**What this task involves:** Pictures are not part of the copy. Retype the lines from the first one through the line that contains "def gp(L, z=0): return".

**Data provided:**
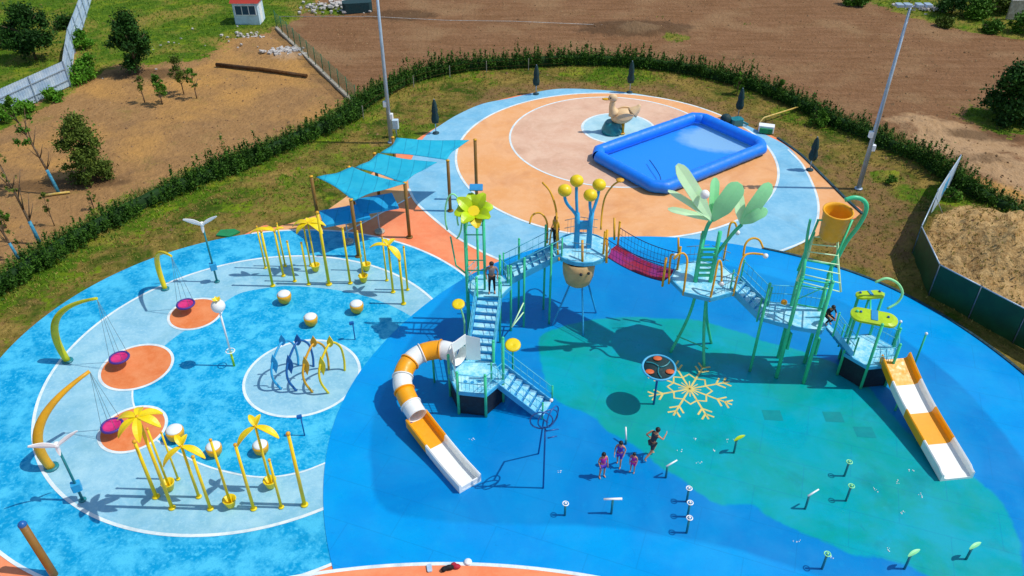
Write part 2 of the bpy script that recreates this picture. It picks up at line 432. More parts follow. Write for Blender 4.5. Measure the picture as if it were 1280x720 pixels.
# ---------------------------------------------------------------- ground
def poly_sd(P, poly):
    """signed distance (positive inside) of points P (n,2) to polygon"""
    poly = np.array([(p[0], p[1]) for p in poly]); n = len(poly)
    d = np.full(len(P), 1e9); ins = np.zeros(len(P), bool)
    for i in range(n):
        a, b = poly[i], poly[(i + 1) % n]; ab = b - a; ap = P - a
        t = np.clip((ap @ ab) / max(ab @ ab, 1e-9), 0, 1); d = np.minimum(d, np.hypot(*(ap - t[:, None] * ab).T))
        c = ((a[1] > P[:, 1]) != (b[1] > P[:, 1]))
        with np.errstate(divide='ignore', invalid='ignore'):
            xi = (b[0] - a[0]) * (P[:, 1] - a[1]) / (b[1] - a[1] + 1e-12) + a[0]
        ins ^= c & (P[:, 0] < xi)
    return np.where(ins, d, -d)
def line_d(P, pts):
    d = np.full(len(P), 1e9)
    for a, b in zip(pts[:-1], pts[1:]):
        a = np.array((a[0], a[1])); b = np.array((b[0], b[1])); ab = b - a; ap = P - a
        t = np.clip((ap @ ab) / max(ab @ ab, 1e-9), 0, 1); d = np.minimum(d, np.hypot(*(ap - t[:, None] * ab).T))
    return d
def sst(x, a, b): t = np.clip((x - a) / (b - a), 0, 1); return t * t * (3 - 2 * t)
def gp(L, z=0): return [G(x, y, z) for x, y in L]

HEDGE_PX = [(-160, 455), (-60, 400), (0, 362), (60, 325), (130, 284), (200, 248), (260, 224), (330, 196), (385, 172), (430, 152), (470, 124), (520, 101), (580, 88), (650, 83), (710, 80), (780, 81), (850, 89), (920, 105), (980, 126), (1040, 155), (1090, 177), (1140, 201), (1172, 219), (1205, 238), (1240, 258), (1290, 286), (1370, 330)]
HEDGE = smooth_path(gp(HEDGE_PX), 8)
SITE = closed_path(gp([(300, 296), (345, 284), (403, 266), (440, 240), (475, 208), (515, 178), (550, 157), (603, 131), (683, 114), (773, 115), (857, 132), (927, 157), (970, 172), (1000, 193), (1030, 222), (1056, 248), (1079, 266), (1048, 281), (1010, 299), (970, 318), (1000, 370), (1080, 420), (1200, 520), (1290, 620)]) + [Vector((18, 8, 0)), Vector((0, -6, 0)), Vector((-26, 6, 0)), G(-60, 700), Vector((-24.5, 26, 0))], 6)

def build_ground():
    def axis(lo, hi, st, far):
        a = list(np.arange(lo, hi + .01, st)); s = st; x = a[0]; b = []
        while x > -far: s *= 1.35; x -= s; b.append(x)
        x = a[-1]; s = st; c = []
        while x < far: s *= 1.35; x += s; c.append(x)
        return np.array(b[::-1] + a + c)
    X = axis(-72, 78, .4, 1500); Y = axis(2, 118, .4, 1500)
    gx, gy = np.meshgrid(X, Y); P = np.c_[gx.ravel(), gy.ravel()]
    nz = np.array([mnoise.noise(Vector((x * .35, y * .35, 0))) for x, y in P])
    nz2 = np.array([mnoise.noise(Vector((x * 1.3, y * 1.3, 5))) for x, y in P])
    site = np.maximum(poly_sd(P, SITE), 16.25 - np.hypot(P[:, 0] - 8.34, P[:, 1] - 23.6))
    site = np.maximum(site, 12.3 - np.hypot(P[:, 0] + 12.2, P[:, 1] - 28.36))
    inside = poly_sd(P, list(HEDGE) + [Vector((60, -40, 0)), Vector((-60, -40, 0))])
    hd = line_d(P, HEDGE)
    wl = gp(WALL_TOP, 2.0)
    # height: level under the paving, rough outside; mounds of spoil
    amp = sst(-site, .2, 3.0)
    z = -.012 - .03 * amp + amp * (.07 * nz + .04 * nz2)
    def mound(px, py, rx, ry, h, rough=.25):
        nonlocal z
        c = G(px, py); q = ((P[:, 0] - c.x) / rx) ** 2 + ((P[:, 1] - c.y) / ry) ** 2
        z = z + h * np.exp(-q * 1.4) * (1 + rough * nz2 * 2) * (1 + .25 * nz)
    mound(1235, 318, 4.0, 4.2, 1.1); mound(1300, 330, 5, 5, 1.3); mound(1160, 165, 5, 3, .5); mound(1235, 205, 6, 2.4, .5)
    mound(800, 38, 5, 2.5, .5); mound(360, 70, 2.2, 1.8, .35); mound(310, 52, 3, 1.3, .25); mound(1130, 160, 3, 2, .3)
    green = np.zeros(len(P)); plo = np.zeros(len(P)); pale = np.zeros(len(P)); straw = np.zeros(len(P)); bare = np.zeros(len(P))
    def reg(L, w): return sst(poly_sd(P, gp(L)), -w, w)
    green = np.maximum(green, .95 * reg([(95, 80), (82, 50), (110, -60), (420, -60), (395, 5), (375, 22), (330, 42), (290, 50), (262, 72), (210, 80), (150, 80), (115, 95)], 2.0))
    green = np.maximum(green, .9 * reg([(-200, 170), (0, 130), (84, 92), (92, 40), (112, -20), (115, -120), (-400, -120)], 1.0))
    green = np.maximum(green, .85 * reg([(-20, 175), (-20, 150), (50, 128), (88, 104), (110, 92), (112, 100), (70, 128)], .8))
    green = np.maximum(green, 1.0 * reg([(1030, -14), (1100, 8), (1180, 34), (1280, 50), (1500, 80), (1500, -200), (1000, -200)], 1.5))
    for (px, py, r, w) in [(1262, 150, 4.2, 1), (845, 48, 1.5, .9), (775, 92, 4.2, .95), (735, 90, 3, .8), (525, 168, 3, .9), (1022, 147, 1.8, .8), (1050, 160, 2.2, .7), (1000, 143, 3.2, .65), (1108, 222, 1.4, .9), (1140, 243, 2.2, .7), (1185, 246, 2.0, 1), (430, 205, 4, .5), (500, 190, 3, .6), (610, 103, 2, .5), (350, 245, 4.5, .55), (300, 262, 4, .45), (240, 262, 3, .4), (60, 350, 4, .5), (380, 225, 3, .6), (880, 110, 2, .35), (1065, 200, 1.5, .4), (410, 12, 3, .8)]:
        c = G(px, py); d = np.hypot((P[:, 0] - c.x), (P[:, 1] - c.y) * 1.2); green = np.maximum(green, w * sst(-d, -r * 1.3, -r * .35))
    green = np.maximum(green, np.where(P[:, 0] < -3, 1.0, .5) * sst(-hd, -np.where(P[:, 0] < -3, 3.4, 2.4), -.5))
    green = np.where(inside > 0, np.maximum(green, .33 * sst(-P[:, 0], 2, 8)), green)
    plo = reg([(345, 28), (443, 132), (520, 95), (640, 80), (800, 76), (960, 110), (1100, 170), (1200, 220), (1400, 260), (1500, 60), (1280, 46), (1040, -10), (1000, -160), (300, -160), (400, 0)], .8)
    pale = np.maximum(.8 * reg([(1095, 150), (1150, 140), (1210, 165), (1300, 215), (1300, 250), (1220, 222), (1150, 190)], 1.6), .7 * reg([(1180, 150), (1300, 190), (1300, 215), (1200, 180)], 1))
    c = G(800, 38); pale = np.maximum(pale, .9 * sst(-np.hypot((P[:, 0] - c.x) / 1.6, P[:, 1] - c.y), -2.2, -.6))
    c = G(360, 70); pale = np.maximum(pale, .75 * sst(-np.hypot((P[:, 0] - c.x), P[:, 1] - c.y), -2.6, -.6))
    bare = reg([(560, 152), (610, 105), (700, 98), (830, 104), (930, 135), (1010, 170), (1075, 225), (1130, 300), (1120, 360), (1020, 320), (1055, 250), (1000, 190), (900, 145), (780, 114), (640, 122)], 1.4) * .75
    bare = np.maximum(bare, .75 * reg([(1040, 180), (1150, 225), (1150, 330), (1110, 350), (1070, 250)], 1.5))
    straw = sst(poly_sd(P, wl[1:] + [G(1600, 500), G(1500, 250), G(1280, 275), G(1215, 250)]), -.3, .9)
    me = bpy.data.meshes.new('ground'); nx, ny = len(X), len(Y)
    idx = np.arange(nx * ny).reshape(ny, nx)
    f = np.stack([idx[:-1, :-1], idx[:-1, 1:], idx[1:, 1:], idx[1:, :-1]], -1).reshape(-1, 4)
    me.from_pydata(np.c_[P, z].tolist(), [], f.tolist()); me.polygons.foreach_set('use_smooth', [True] * len(f))
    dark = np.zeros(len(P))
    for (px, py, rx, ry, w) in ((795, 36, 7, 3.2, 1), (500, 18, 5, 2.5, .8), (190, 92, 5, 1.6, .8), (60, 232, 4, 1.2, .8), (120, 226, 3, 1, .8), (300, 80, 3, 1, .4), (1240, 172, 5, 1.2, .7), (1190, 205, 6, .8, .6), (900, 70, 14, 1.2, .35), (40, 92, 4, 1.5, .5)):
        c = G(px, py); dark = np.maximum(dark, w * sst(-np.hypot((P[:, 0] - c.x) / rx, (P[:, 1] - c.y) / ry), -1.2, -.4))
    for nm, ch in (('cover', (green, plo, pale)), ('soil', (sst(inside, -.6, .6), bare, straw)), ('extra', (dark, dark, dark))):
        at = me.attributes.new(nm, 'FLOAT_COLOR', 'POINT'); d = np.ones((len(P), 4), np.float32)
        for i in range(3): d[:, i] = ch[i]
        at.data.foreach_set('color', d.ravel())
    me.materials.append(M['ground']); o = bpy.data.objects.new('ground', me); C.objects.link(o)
    struct(o, 'brown earth and patchy dry grass around the water playground')
    return P, green, site, z, np.where(inside < 0, hd, 99.)
WALL_TOP = [(1200, 197), (1172, 240), (1152, 283), (1175, 331), (1227, 358), (1285, 388), (1400, 450)]
GP, GGREEN, GSITE, GZ, GHD = build_ground()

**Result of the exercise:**
Write part 2 of the bpy script that recreates this picture. It picks up at line 432. More parts follow. Write for Blender 4.5. Measure the picture as if it were 1280x720 pixels.
# ---------------------------------------------------------------- ground
def poly_sd(P, poly):
    """signed distance (positive inside) of points P (n,2) to polygon"""
    poly = np.array([(p[0], p[1]) for p in poly]); n = len(poly)
    d = np.full(len(P), 1e9); ins = np.zeros(len(P), bool)
    for i in range(n):
        a, b = poly[i], poly[(i + 1) % n]; ab = b - a; ap = P - a
        t = np.clip((ap @ ab) / max(ab @ ab, 1e-9), 0, 1); d = np.minimum(d, np.hypot(*(ap - t[:, None] * ab).T))
        c = ((a[1] > P[:, 1]) != (b[1] > P[:, 1]))
        with np.errstate(divide='ignore', invalid='ignore'):
            xi = (b[0] - a[0]) * (P[:, 1] - a[1]) / (b[1] - a[1] + 1e-12) + a[0]
        ins ^= c & (P[:, 0] < xi)
    return np.where(ins, d, -d)
def line_d(P, pts):
    d = np.full(len(P), 1e9)
    for a, b in zip(pts[:-1], pts[1:]):
        a = np.array((a[0], a[1])); b = np.array((b[0], b[1])); ab = b - a; ap = P - a
        t = np.clip((ap @ ab) / max(ab @ ab, 1e-9), 0, 1); d = np.minimum(d, np.hypot(*(ap - t[:, None] * ab).T))
    return d
def sst(x, a, b): t = np.clip((x - a) / (b - a), 0, 1); return t * t * (3 - 2 * t)
def gp(L, z=0): return [G(x, y, z) for x, y in L]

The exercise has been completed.